The New Colossus

The New Colossus

By: Robert Scott

All writers in Op Ed are here to inform and acknowledge issues of importance to our communities, however these writings represent the views  and opinions of the authors and not necessarily of The Advertiser

One of the so-called Seven Wonders of the Ancient World was the 100-foot high statue of the Greek sun god Helios, erected to celebrate Rhodes’ victory over the ruler of Cyprus in the Fourth Century BC. This “Colossus of Rhodes” only stood for 54 years before it was destroyed by an earthquake; it was never rebuilt. Its size was about the same as the Statue of Liberty, and was the referent in a poem entitled “The New Colossus,” written by Emma Lazarus.

Not like the brazen giant of Greek fame,

With conquering limbs astride from land to land;

Here at our sea-washed, sunset gates shall stand

A mighty woman with a torch, whose flame

Is the imprisoned lightning, and her name

Mother of Exiles. From her beacon-hand

Glows world-wide welcome; her mild eyes command

The air-bridged harbor that twin cities frame.

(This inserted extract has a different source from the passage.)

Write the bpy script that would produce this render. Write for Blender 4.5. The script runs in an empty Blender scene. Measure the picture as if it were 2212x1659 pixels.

“Keep ancient lands, your storied pomp!” cries she

With silent lips. “Give me your tired, your poor,

Your huddled masses yearning to breathe free,

The wretched refuse of your teeming shore.

Send these, the homeless, tempest-tost to me,

I lift my lamp beside the golden door!”

 

That sonnet is inscribed in a tablet within the pedestal on which the Statue of Liberty stands, on Liberty Island in New York Harbor. Millions of new Americans, seeking asylum or just a new beginning and an escape from poverty, passed by that statue and served both as the inspiration and the result of the national pride and unique tradition we have in the United States as the “Land of Immigrants.” We have never rejected immigrants for being poor, or for needing help once they arrived; we have never required those seeking to become Americans to be able to “stand on their own two feet or don’t bother to come.” But that is what the Trump administration is now requiring of current immigrants, even legal immigrants seeking work permits once here. That is wrong, it is in the most fundamental sense un-American, and it is not the way to “Make America Great Again.”

Many of my own forebears arrived on this continent among those best described as “your tired, your poor, your huddled masses yearning to breathe free.” Whether they did so before or after the Statue of Liberty was constructed, I am certain that is true of most of us nationwide as well as here in Edgefield County. That is who we are. Let us all work — and vote – to keep this national tradition, and to continue to build our nation on the wonderful ideals of “The New Colossus.”